こころを整える
朝、1年生の教室に行くと元気のいいあいさつをしてきます。声の勢いや明るさから学校には先生や友達がいて、やりたいことがいろいろあるのだろうと思います。教室を見渡すと、提出した宿題プリントが重ねてあるのですが、その向きがばらばらでした。ほかの宿題ノートは端をそろえて重ねているのでもう一息です。宿題プリントを出している子どもに、一枚ずつ向きを変えながら〇をつける真似をして見せました。子どもはあっと気づいて、ばらばらのプリントの端をとんとんとそろえました。次の日に、「先生、見てください。端をそろえました。」と言ってきました。もう少し続けて見てやれば、良い習慣になりそうです。良い習慣は、自分で考えることと自分でやることで身につくものです。
朝は、こころを整える大事な時間です。
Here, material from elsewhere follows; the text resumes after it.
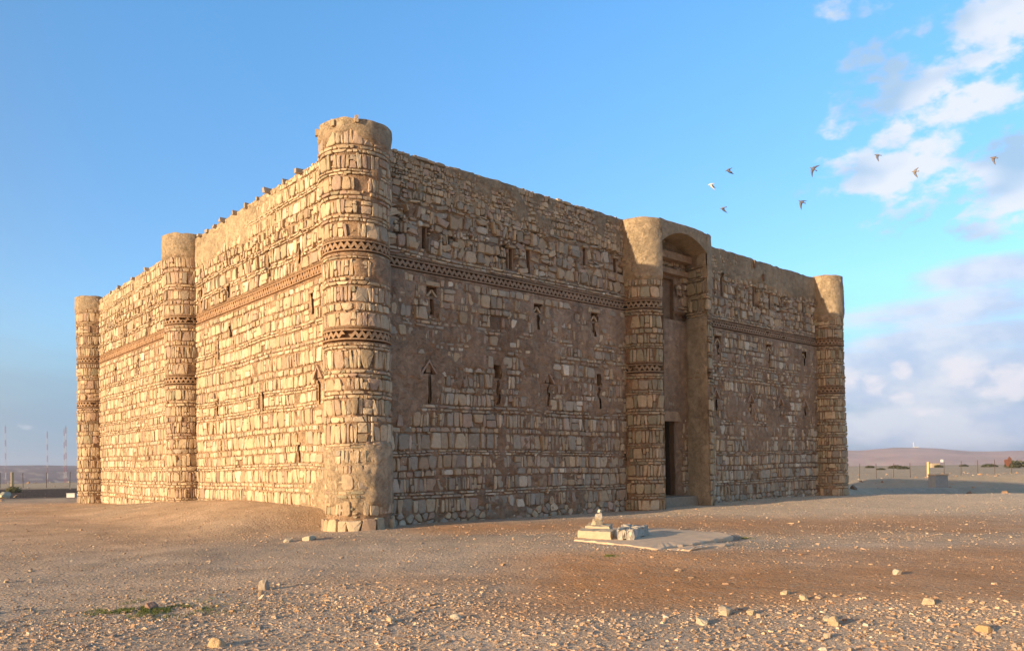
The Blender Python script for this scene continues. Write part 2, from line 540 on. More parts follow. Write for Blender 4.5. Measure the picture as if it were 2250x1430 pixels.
    Vs.append(mapf(V[:, 0], V[:, 1], V[:, 2])); Qs.append(Q); Ts.append(Tt); Cs.append(Cc); n = len(V)
    nq1, nt1 = len(Q), len(Tt)
    # backing
    ul = list(np.linspace(u0, u1, max(3, int((u1 - u0) / res))))
    vl = list(np.linspace(hbase, top, int((top - hbase) / res)))
    for (a, b, c_, d) in holes:
        ul += [x for x in (a, b) if u0 < x < u1]; vl += [c_, d]
    ul = np.array(sorted(set(np.round(ul, 4)))); vl = np.array(sorted(set(np.round(vl, 4))))
    U, Vv = np.meshgrid(ul, vl, indexing='ij')
    P = plaster(U, Vv)
    nf = fbm(U * 3.1, Vv * 3.1, 4, 11)
    D = -depth + (nf - .5) * .07 + P * (depth + .055) + drop(U, Vv)
    D += P * (fbm(U * .9, Vv * .9, 3, 15) - .5) * .03
    for zf in bands:
        k = sstep(.215, .165, np.abs(Vv - zf)); k2 = sstep(.36, .25, np.abs(Vv - zf))
        D = D * (1 - k2) + (.015 * k2)
        D = D * (1 - k) - .30 * k
    ct = (fbm(U * .7, Vv * .9, 4, 21) - .5)[..., None]; ct2 = (fbm(U * 5, Vv * 2.2, 3, 25) - .5)[..., None]
    mc = mudcol(U, Vv) * (1 + ct * .5 + ct2 * .28)
    nu, nv = U.shape
    topj = (vnoise(U[:, -1] * 3, U[:, -1] * 0, 31) - .5) * .07
    V3 = mapf(U.ravel(), Vv.ravel(), D.ravel()).reshape(nu, nv, 3)
    V3[:, -1, 2] += topj
    rows_ = [V3]
    if capmode == 'wall':
        c1 = mapf(ul, np.full(nu, top), np.full(nu, -cap)).reshape(nu, 1, 3); c1[:, 0, 2] += topj
        c2 = mapf(ul, np.full(nu, 12.0), np.full(nu, -cap - .01)).reshape(nu, 1, 3)
        rows_ += [c1, c2]; mc = np.concatenate([mc, mc[:, -1:], mc[:, -1:]], 1)
    A = np.concatenate(rows_, 1)
    nvv = A.shape[1]
    F = grid_faces(nu, nvv)
    uc = (U[:-1, :-1] + U[1:, 1:]) / 2; vc = (Vv[:-1, :-1] + Vv[1:, 1:]) / 2
    bad = np.zeros((nu - 1, nvv - 1), bool)
    for (a, b, c_, d) in holes:
        bad[:, :nv - 1] |= (uc > a) & (uc < b) & (vc > c_) & (vc < d)
    F = F[~bad.ravel()]
    Vs.append(A.reshape(-1, 3)); Cs.append(mc.reshape(-1, 3))
    Qb = F + n
    if capmode == 'disc':
        pass
    Vall = np.concatenate(Vs)
    Fl = [Q, Tt, Qb]
    mi = np.concatenate([np.zeros(nq1 + nt1), np.ones(len(Qb))])
    sm = np.concatenate([np.zeros(nq1 + nt1, bool), np.ones(len(Qb), bool)])
    o = new_mesh(name, Vall, Fl, [M_STONE, M_MUD], colors=np.concatenate(Cs), mi=mi, smooth=sm, parent=parent)
    return o


def flat_map(o, d, nrm, seed=0, bulge=.05):
    o = np.array(o, float); d = np.array(d, float); nrm = np.array(nrm, float)
    def f(u, v, dd):
        u = np.asarray(u, float); v = np.asarray(v, float)
        b = dd + (fbm(u * .18, v * .25, 3, 40 + seed) - .5) * 2 * bulge
        P = o + u[:, None] * d + b[:, None] * nrm
        P[:, 2] = v
        return P
    return f


def cyl_map(cx, cy, rf, a0, r0):
    def f(u, v, dd):
        u = np.asarray(u, float); v = np.asarray(v, float)
        a = a0 + u / r0
        r = rf(v) + dd + (fbm(a * 1.2 + cx, v * .5, 3, 60) - .5) * .07
        return np.stack([cx + r * np.cos(a), cy + r * np.sin(a), v], 1)
    return f


def frieze(mapf, u0, u1, zc, rng, parent, pitch=.20, rh=.125, fill=.12, rec=.20, base=.0, col=np.array([.33, .225, .145]), miss=.02, rim=.045):
    V = []; Q = []
    def add(v8, q):
        n = len(V); V.extend(v8); Q.extend([[x + n for x in f] for f in q])
    n = int((u1 - u0) / pitch); p = (u1 - u0) / n
    BQ = [[0, 1, 2, 3], [4, 7, 6, 5], [0, 4, 5, 1], [1, 5, 6, 2], [2, 6, 7, 3], [3, 7, 4, 0]]
    fd = base + .02
    for i in range(n):
        ua = u0 + i * p
        # back strip and the two rim courses
        for (va, vb, d0, d1) in ((zc - rh, zc + rh, base - rec - .03, base - rec), (zc + rh, zc + rh + rim, base - rec, fd + .02 + rng.uniform(-.01, .01)), (zc - rh - rim, zc - rh, base - rec, fd + .015 + rng.uniform(-.01, .01))):
            add([(ua, va, d1), (ua + p, va, d1), (ua + p, vb, d1), (ua, vb, d1), (ua, va, d0), (ua + p, va, d0), (ua + p, vb, d0), (ua, vb, d0)], BQ)
        j = lambda s=.008: rng.uniform(-s, s)
        ft = fill * p / 2
        if rng.random() > miss:
            c_ = ua + p / 2; f_ = fd + j(.012)
            fr = [(c_ - p / 2, zc), (c_ + p / 2, zc), (c_ + ft + j(), zc + rh), (c_ - ft + j(), zc + rh)]
            add([(a, b, f_) for a, b in fr] + [(a, b, base - rec) for a, b in fr], BQ)
        if rng.random() > miss:
            c_ = ua + p; f_ = fd + j(.012)
            if i < n - 1:
                fr = [(c_ - ft + j(), zc - rh), (c_ + ft + j(), zc - rh), (c_ + p / 2, zc), (c_ - p / 2, zc)]
                add([(a, b, f_) for a, b in fr] + [(a, b, base - rec) for a, b in fr], BQ)
    A = np.array(V); P = mapf(A[:, 0], A[:, 1], A[:, 2])
    cl = col * (1 + (fbm(A[:, 0] * .8, A[:, 1] * .8, 3, 5)[:, None] - .5) * .5)
    return new_mesh('sawtooth_frieze', P, [np.array(Q)], [M_BRICK], colors=cl, parent=parent)


def slit(mapf, uc, vt, vb, typ, rng, parent, wd=.17, depth=1.0):
    """lined opening; returns nothing, holes are computed by slit_holes"""
    V = []; Q = []; C_ = []
    def add(v8, q, c_):
        n = len(V); V.extend(v8); Q.extend([[x + n for x in f] for f in q]); C_.extend([c_] * len(v8))
    def box(a, b, c_, d, d0, d1, col):
        BQ = [[0, 1, 2, 3], [4, 7, 6, 5], [0, 4, 5, 1], [1, 5, 6, 2], [2, 6, 7, 3], [3, 7, 4, 0]]
        add([(a, c_, d1), (b, c_, d1), (b, d, d1), (a, d, d1), (a, c_, d0), (b, c_, d0), (b, d, d0), (a, d, d0)], BQ, col)
    for (a, b, c_, d, dp) in slit_rects(uc, vt, vb, typ, wd, depth):
        t = .05; f = -.075; e = .003
        box(a - t - e, a - e, c_ - t, d + t, -dp, f, MUD); box(b + e, b + t + e, c_ - t, d + t, -dp, f, MUD)
        box(a - e, b + e, c_ - t - e, c_ - e, -dp, f, MUD); box(a - e, b + e, d + e, d + t + e, -dp, f, MUD)
        box(a - t, b + t, c_ - t, d + t, -dp - .04, -dp - .001, MUD * .9)
    if typ == 'T':    # two short sloping stones under a flat lintel
        for s in (-1, 1):
            add([(uc + s * .02, vt - .10, -.02), (uc + s * .24, vt - .34, -.02), (uc + s * .17, vt - .37, -.02), (uc + s * .02, vt - .20, -.02),
                 (uc + s * .02, vt - .10, -.16), (uc + s * .24, vt - .34, -.16), (uc + s * .17, vt - .37, -.16), (uc + s * .02, vt - .20, -.16)],
                [[0, 1, 2, 3], [4, 7, 6, 5], [0, 4, 5, 1], [1, 5, 6, 2], [2, 6, 7, 3], [3, 7, 4, 0]], TAN)
        box(uc - .30, uc + .30, vt + .02, vt + .16, -.1, .05, TAN)
    if typ == 'A':    # gable head of leaning slabs with a small infill stone
        for s in (-1, 1):
            add([(uc, vt + .06, .05), (uc + s * .36, vt - .42, .05), (uc + s * .30, vt - .46, .05), (uc, vt - .04, .05),
                 (uc, vt + .06, -.1), (uc + s * .36, vt - .42, -.1), (uc + s * .30, vt - .46, -.1), (uc, vt - .04, -.1)],
                [[0, 1, 2, 3], [4, 7, 6, 5], [0, 4, 5, 1], [1, 5, 6, 2], [2, 6, 7, 3], [3, 7, 4, 0]], PINK)
        box(uc - .09, uc + .09, vt - .40, vt - .12, -.2, -.03, MUD * 1.1)
    if typ == 'P':
        box(uc - .16, uc + .18, vt + .01, vt + .10, -.1, .03, TAN * .9)
    A = np.array(V); P = mapf(A[:, 0], A[:, 1], A[:, 2])
    return new_mesh('slit_window', P, [np.array(Q)], [M_STONE], colors=np.array(C_), parent=parent)


def slit_rects(uc, vt, vb, typ, wd, depth=1.0):
    h = wd / 2
    if typ == 'P': return [(uc - h, uc + h, vb, vt, depth)]
    if typ == 'T': return [(uc - h * .9, uc + h * .9, vb, vt - .385, depth), (uc - .24, uc + .24, vt - .38, vt, .35)]
    if typ == 'A': return [(uc - h * .75, uc + h * .75, vb, vt - .475, depth), (uc - .25, uc + .25, vt - .47, vt - .20, .3), (uc - .12, uc + .12, vt - .197, vt - .03, .3)]
    if typ == 'W': return [(uc - h * .75, uc + h * .75, vb, vt - .555, depth), (uc - .15, uc + .17, vt - .55, vt, .45)]
    return [(uc - h, uc + h, vb, vt, depth)]


castle = empty('desert_castle')
tag(castle, 'square two-storey stone desert castle with round corner towers and projecting arched entrance', 'castle')

# ---- west wall (sunlit)
rngW = np.random.default_rng(11)
LW, LS = 32.82, 32.27
mapW = flat_map((0, 0, 0), (0, 1, 0), (-1, 0, 0), 1)
slitW = [(3.12, 8.72, 7.98, 'P'), (6.78, 11.08, 10.05, 'P'), (10.85, 10.4, 9.9, 'P'), (4.08, 10.74, 9.99, 'P'), (10.64, 8.75, 8.15, 'P'),
         (12.05, 8.25, 7.33, 'P'), (21.54, 10.6, 9.95, 'P'), (14.1, 10.8, 10.0, 'P'), (2.7, 6.05, 4.7, 'A'), (7.4, 5.5, 4.75, 'P'), (12.2, 5.5, 4.75, 'P'), (23.8, 8.6, 7.8, 'P'), (28.2, 8.6, 7.8, 'P'), (26.0, 10.8, 10.0, 'P'), (4.3, 3.3, 2.65, 'P')]
holesW = [r[:4] for s in slitW for r in slit_rects(s[0], s[1], s[2], s[3], .17)]
skipW = [(s[0] - .10, s[0] + .10, s[2], s[1] + .12) for s in slitW]


def plW(u, v):
    n = fbm(u * .55, v * .8, 4, 70) - .5
    n2 = fbm(u * 2.2, v * 2.2, 3, 74) - .5
    b = -.30 + 0 * u
    b = b + .95 * sstep(11.75, 12.5, v + n * 1.6) * sstep(3, 12, u) * sstep(22, 14, u) * .8 + .28 * sstep(12.4, 12.9, v)
    b = b + .9 * np.exp(-((u - 1.5) / 3.2) ** 2) * sstep(2.9, 1.6, v)          # plastered foot near the corner tower
    b = b + .75 * sstep(.55, .2, v)
    n3 = fbm(u * 6, v * 6, 2, 76) - .5
    return np.clip(sstep(-.45, .62, b + n * 1.0 + n2 * .9 + n3 * .6), 0, 1)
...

早い時間に登校する子どもは遊びたいのでしょうが、その前に宿題を出して、今日の授業準備をして、朝読書の本と1時間目の教科書やノートを机の上にそろえます。決められた場所にていねいに置くことでこころが整います。朝読書ぎりぎりの登校はこころが整いません。宿題や教科書やノートが出せないまま朝読書になって、毎日続くとこれが当たり前になってしまいます。友だちもまたかと当たり前に思えば、お互いのこころの距離ができてしまい、問題です。ぎりぎりに登校する子どもが余裕を持って登校することが何度かあったので、早く来たことに話を向けてみました。すると、その子どもは早く来れば落ち着いて朝の準備ができて、友だちと話ができるので楽しいと言います。それで、続けるにはどうしたらよいか考えて、良い習慣になりました。
良い行いはもう一つの良いことを生むものです。朝読書で教室に出向いて『ヴィーチャと学校友だち』(注)を紹介しました。児童文学で算数の難問を解きながら読み進める長文の作品です。これまで紹介して読み切った者はほとんどいません。早い登校が習慣になった子どもが本を借りに来ました。2か月後、「最後まで読みました。」と、本の感想文と難問の解答を書いてきました。親御さんの協力もあって朝の支度が習慣になってこころが整い、こころが整えば良いことがあると実感した出来事でした。
朝の少しの時間でも、毎日にゆとりがあると学びの機会が生まれます。1年生は新入生を迎える花の苗や球根を植えています。ある朝、「校長先生、花が折れました。上級生が蹴ったボールが当たって。でも誰なのか分かりません。」と言います。くりくりかわいらしい目で私を見つめており、ボールを蹴って花を折ったことへの注意のことばを待っている様子です。それを言っても1年生にとって良いことにはなりません。せっかく私のところに来てくれたわけですから学びの機会にしたいと考えました。とりあえず「きれいな花だ。」と言えば、あてが外れたようで首をかしげました。「この落とされた花をどうしますか?捨てますか?」と言ってみました。「捨てない。」というので、「それでは、小さな花瓶にさして教室に置くのはどうか。」と提案しました。1年生はじっと考えてから教室のいちばんよく見えるところに置きました。折られた花で花を慈しむ機会になりました。
こころが整えば良いことがあります。それは、こころが整うと良いことを生む目や耳を持つからです。そこから意欲と意志がはたらき、良いことが起こるのだろうと思います。そうすればいろいろな壁にぶつかったときに、いつかきっとと希望をもって行動するようにもなります。
(注)『ヴィーチャと学校友だち』…ニコライ・ニコラエヴィチ・ノーソフ作、ゲ・ポージン 絵。